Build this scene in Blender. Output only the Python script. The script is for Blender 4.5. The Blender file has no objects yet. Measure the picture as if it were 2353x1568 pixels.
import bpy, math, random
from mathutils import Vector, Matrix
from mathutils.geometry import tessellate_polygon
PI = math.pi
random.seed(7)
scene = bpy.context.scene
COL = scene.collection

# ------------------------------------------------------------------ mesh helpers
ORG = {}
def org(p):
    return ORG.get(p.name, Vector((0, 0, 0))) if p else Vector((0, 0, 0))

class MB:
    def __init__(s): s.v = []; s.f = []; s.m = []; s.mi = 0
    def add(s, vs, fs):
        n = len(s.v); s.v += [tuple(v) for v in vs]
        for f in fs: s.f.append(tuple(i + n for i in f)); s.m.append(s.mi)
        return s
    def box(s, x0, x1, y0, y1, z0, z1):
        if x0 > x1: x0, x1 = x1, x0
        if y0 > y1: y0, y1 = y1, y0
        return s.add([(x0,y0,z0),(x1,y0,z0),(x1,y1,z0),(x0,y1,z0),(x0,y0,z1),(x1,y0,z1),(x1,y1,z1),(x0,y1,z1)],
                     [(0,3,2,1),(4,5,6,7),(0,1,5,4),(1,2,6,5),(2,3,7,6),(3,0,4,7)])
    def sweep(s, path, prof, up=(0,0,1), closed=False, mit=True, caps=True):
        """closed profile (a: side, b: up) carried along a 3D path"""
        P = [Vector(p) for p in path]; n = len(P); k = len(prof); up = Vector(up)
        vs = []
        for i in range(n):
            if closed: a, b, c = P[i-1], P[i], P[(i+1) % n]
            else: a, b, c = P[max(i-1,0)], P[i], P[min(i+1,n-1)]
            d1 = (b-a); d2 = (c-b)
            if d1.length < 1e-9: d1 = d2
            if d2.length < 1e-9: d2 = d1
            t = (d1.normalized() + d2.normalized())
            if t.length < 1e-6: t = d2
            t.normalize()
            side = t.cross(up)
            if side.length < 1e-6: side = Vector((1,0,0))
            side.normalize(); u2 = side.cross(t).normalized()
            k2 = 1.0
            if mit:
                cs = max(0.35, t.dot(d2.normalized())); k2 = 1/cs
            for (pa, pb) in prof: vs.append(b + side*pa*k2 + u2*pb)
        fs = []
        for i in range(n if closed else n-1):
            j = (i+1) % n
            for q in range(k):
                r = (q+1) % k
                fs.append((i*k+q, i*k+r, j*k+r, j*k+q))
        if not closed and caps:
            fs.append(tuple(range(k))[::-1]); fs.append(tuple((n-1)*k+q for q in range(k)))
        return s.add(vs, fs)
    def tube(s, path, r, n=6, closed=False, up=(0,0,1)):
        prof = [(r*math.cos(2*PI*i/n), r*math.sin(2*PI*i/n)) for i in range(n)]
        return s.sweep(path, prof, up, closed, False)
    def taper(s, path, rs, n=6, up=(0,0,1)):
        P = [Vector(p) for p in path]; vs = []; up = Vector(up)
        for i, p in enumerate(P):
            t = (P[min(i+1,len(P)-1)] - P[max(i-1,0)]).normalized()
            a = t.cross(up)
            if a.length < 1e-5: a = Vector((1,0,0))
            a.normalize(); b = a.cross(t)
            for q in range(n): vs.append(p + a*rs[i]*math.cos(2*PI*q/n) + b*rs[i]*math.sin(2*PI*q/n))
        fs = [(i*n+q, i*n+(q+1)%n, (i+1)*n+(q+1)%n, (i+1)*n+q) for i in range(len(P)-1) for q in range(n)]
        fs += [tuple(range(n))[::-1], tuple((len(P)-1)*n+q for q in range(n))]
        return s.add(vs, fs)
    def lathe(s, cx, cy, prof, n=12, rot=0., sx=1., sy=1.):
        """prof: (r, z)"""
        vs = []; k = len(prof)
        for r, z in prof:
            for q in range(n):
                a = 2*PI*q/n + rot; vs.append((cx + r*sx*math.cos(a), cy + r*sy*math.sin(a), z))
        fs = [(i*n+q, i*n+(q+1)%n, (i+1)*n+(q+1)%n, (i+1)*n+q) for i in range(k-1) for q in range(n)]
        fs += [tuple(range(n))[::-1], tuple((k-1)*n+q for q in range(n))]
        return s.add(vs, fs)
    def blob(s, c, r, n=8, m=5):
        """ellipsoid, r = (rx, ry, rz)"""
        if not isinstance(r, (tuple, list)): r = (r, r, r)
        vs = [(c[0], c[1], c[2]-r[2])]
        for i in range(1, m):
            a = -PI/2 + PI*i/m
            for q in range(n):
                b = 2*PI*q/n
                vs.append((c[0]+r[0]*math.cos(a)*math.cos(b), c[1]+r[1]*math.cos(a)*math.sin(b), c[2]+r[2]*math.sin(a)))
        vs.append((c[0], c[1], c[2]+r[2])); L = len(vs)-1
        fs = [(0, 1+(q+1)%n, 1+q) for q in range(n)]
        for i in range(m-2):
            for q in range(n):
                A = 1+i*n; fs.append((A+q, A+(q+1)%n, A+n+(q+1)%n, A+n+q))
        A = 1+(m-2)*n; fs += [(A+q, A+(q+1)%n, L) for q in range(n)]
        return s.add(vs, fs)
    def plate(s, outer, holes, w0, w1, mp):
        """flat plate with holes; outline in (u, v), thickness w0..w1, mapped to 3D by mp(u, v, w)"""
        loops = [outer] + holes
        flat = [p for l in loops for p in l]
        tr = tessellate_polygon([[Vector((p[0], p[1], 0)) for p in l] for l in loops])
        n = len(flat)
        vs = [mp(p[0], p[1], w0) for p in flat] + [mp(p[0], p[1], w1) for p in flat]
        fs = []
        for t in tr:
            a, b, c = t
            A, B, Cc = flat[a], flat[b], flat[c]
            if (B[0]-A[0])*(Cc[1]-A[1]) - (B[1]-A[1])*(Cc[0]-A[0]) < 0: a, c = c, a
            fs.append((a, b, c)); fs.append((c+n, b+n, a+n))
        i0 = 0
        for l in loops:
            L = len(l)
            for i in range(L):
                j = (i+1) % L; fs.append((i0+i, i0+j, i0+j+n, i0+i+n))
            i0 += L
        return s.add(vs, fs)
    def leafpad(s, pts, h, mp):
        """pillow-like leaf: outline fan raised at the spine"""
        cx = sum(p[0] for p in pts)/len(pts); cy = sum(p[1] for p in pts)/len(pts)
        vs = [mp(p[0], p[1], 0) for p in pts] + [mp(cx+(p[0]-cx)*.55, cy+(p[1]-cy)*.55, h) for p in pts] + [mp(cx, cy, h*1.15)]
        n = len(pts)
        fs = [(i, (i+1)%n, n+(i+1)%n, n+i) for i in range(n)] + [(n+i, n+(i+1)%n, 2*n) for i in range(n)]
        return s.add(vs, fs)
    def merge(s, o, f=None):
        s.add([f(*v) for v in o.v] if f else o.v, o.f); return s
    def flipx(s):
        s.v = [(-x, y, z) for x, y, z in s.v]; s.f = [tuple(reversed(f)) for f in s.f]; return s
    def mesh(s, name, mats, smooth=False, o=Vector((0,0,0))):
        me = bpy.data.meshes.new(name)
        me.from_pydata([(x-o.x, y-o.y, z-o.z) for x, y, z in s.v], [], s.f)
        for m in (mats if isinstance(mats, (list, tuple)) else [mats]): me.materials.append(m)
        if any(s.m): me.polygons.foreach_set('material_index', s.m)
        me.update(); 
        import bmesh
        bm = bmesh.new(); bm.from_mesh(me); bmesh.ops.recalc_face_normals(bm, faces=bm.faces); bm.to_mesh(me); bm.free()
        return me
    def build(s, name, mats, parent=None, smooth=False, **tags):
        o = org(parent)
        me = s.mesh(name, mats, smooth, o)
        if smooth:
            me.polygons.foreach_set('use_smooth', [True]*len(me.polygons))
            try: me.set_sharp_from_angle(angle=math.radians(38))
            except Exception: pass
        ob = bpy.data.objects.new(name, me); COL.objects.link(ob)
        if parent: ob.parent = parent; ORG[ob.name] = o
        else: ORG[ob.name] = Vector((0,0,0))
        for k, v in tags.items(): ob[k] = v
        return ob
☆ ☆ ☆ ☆
▶ What you should do: Beginning at the first line above, repeat exactly until the line containing "return ORG.get(p.name, Vector((0, 0, 0)))", which is included.

▶ Result for this task:
Build this scene in Blender. Output only the Python script. The script is for Blender 4.5. The Blender file has no objects yet. Measure the picture as if it were 2353x1568 pixels.
import bpy, math, random
from mathutils import Vector, Matrix
from mathutils.geometry import tessellate_polygon
PI = math.pi
random.seed(7)
scene = bpy.context.scene
COL = scene.collection

# ------------------------------------------------------------------ mesh helpers
ORG = {}
def org(p):
    return ORG.get(p.name, Vector((0, 0, 0))) if p else Vector((0, 0, 0))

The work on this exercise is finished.